Ainsi, le cerveau — en fait, le corps tout entier — n’est que l’image d’un processus de localisation dans la conscience universelle, une localisation de l’expérience qui, de la perspective de la première personne, constitue notre vie intérieure privée. Le système corps-cerveau est comme un tourbillon dans le courant des expériences universelles.

Le cerveau ne génère pas d’expérience pour la même raison qu’un tourbillon ne génère pas d’eau. Pourtant, l’activité cérébrale est en corrélation avec l’expérience intérieure — le contenu localisé du tourbillon — parce que c’est ce à quoi ce dernier ressemble du point de vue d’une seconde personne, tout comme la foudre est ce à quoi ressemble la décharge électrique atmosphérique de l’extérieur.

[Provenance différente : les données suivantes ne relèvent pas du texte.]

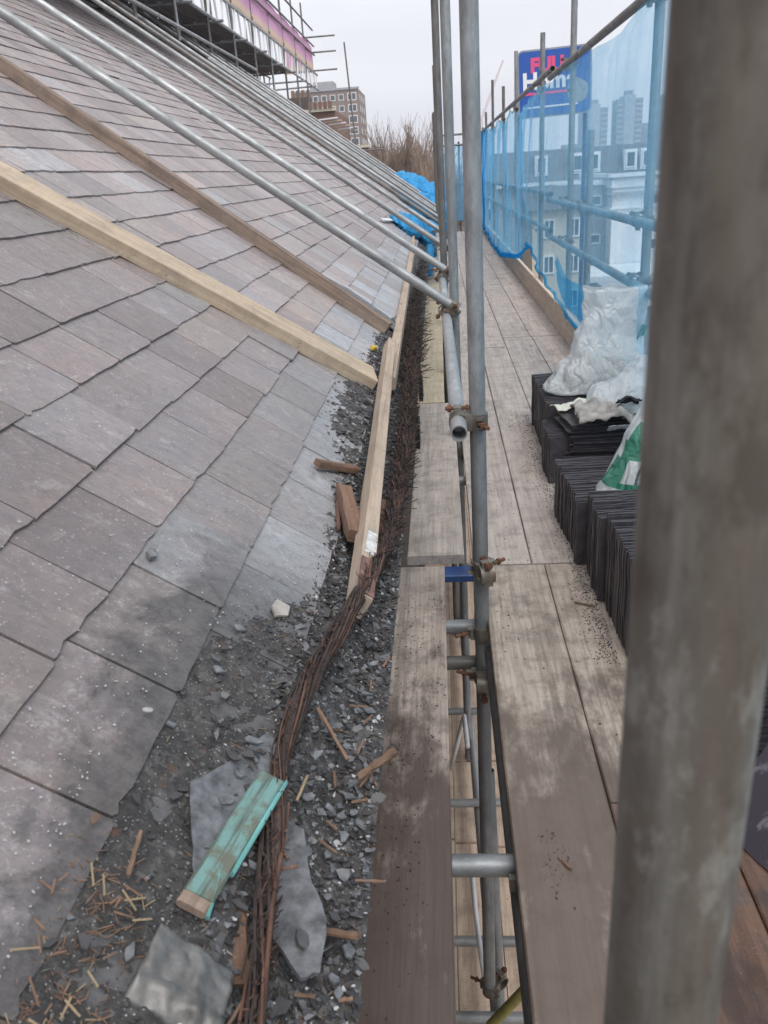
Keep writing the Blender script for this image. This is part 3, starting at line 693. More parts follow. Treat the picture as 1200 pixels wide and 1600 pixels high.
# ================================================================== GUTTER DEBRIS
def edge_u(y):
    P = [(.2, -.06), (.5, -.03), (.68, -.012), (.82, -.006), (.95, -.03), (1.2, -.078), (1.4, -.19), (1.75, -.205), (2.05, -.185), (2.4, -.09), (2.9, -.088), (3.6, -.13), (5, -.19), (9, -.2), (28, -.2)]
    for (a, b), (c, d) in zip(P, P[1:]):
        if y <= c: return b + (d - b) * max(0, (y - a) / (c - a))
    return -.2
def surf(s, y, extra=0.):
    if s >= -.222: p = roofp(s, y, .014)
    else:
        t = -.222 - s; drop = .10 + .03 * min(1, max(0, (y - 1.8) / 2)); p = roofp(-.222, y, .014); p = V((p.x + t, y, p.z - drop * min(1, t / .075) - .05 * max(0, t - .075)))
    return p + V((.25, 0, 1)) * extra
def dheight(s, y):
    e = edge_u(y) + .035 * noise.noise(V((y * 6, 1.3, s * 3))) + .012 * noise.noise(V((y * 25, 4.3, 0)))
    d = e - s
    h = min(1, max(-1, d / .05)) * (.004 + .005 * min(1, max(0, (-.10 - s) / .1)))
    q = V((s * 14, y * 14, 0)); h += (.4 + .6 * min(1, max(0, (-.08 - s) / .12))) * (.010 * noise.noise(q) + .006 * noise.noise(q * 3) + .004 * noise.noise(q * 8)) * min(1, max(.0, d / .06))
    return h
mb = MB(); NS, NY = 60, 720; s0, s1 = .03, -.372
def yy_(j): return .35 + (28 - .35) * ((j / NY) ** 2.4) if False else .35 + 7.2 * (j / NY) ** 1.5
vs = []
for j in range(NY + 1):
    y = yy_(j)
    for i in range(NS + 1):
        s = s0 + (s1 - s0) * i / NS; vs.append(surf(s, y, dheight(s, y) if s - .0 < edge_u(y) + .06 else -.02))
mb.add(vs, [(j * (NS + 1) + i, j * (NS + 1) + i + 1, (j + 1) * (NS + 1) + i + 1, (j + 1) * (NS + 1) + i) for j in range(NY) for i in range(NS)])
tag(mb.build('gutter_dirt', M['debris'], None, True), kind='stuff')
mb = MB(); mb.add([surf(-.222, 7.5, -.006), surf(-.37, 7.5, -.006), surf(-.37, 27.4, -.006), surf(-.222, 27.4, -.006)], [(0, 1, 2, 3)])
tag(mb.build('gutter_silt', M['debris']), kind='stuff')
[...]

Le cerveau n’est pas la cause de l’expérience pour la même raison que la foudre n’est pas la cause de la décharge électrique atmosphérique, et que les flammes ne sont pas la cause de la combustion. Tout comme les flammes ne sont que l’image du processus de combustion, le système corps-cerveau n’est que l’image d’une expérience localisée dans le courant de la conscience universelle.

De la même manière qu’il n’y a rien d’autre que de l’eau dans un tourbillon, il n’y a rien d’autre que la conscience universelle dans un corps vivant. Pourtant, tout comme on peut délimiter les limites d’un tourbillon et dire : « Il y a un tourbillon », on peut délimiter les limites d’un corps vivant et dire : « Il y a un corps ». Cela explique le caractère concret ressenti des organismes vivants dans l’hypothèse où tout ce qu’il y a pour eux est la conscience universelle.

Ce n’est qu’un avant-goût d’une théorie de la réalité beaucoup plus élaborée, développée dans un ensemble de travaux publiés dans les domaines de la philosophie analytique, de la psychiatrie, des neurosciences et des fondements de la physique, que les lecteurs intéressés sont invités à explorer davantage.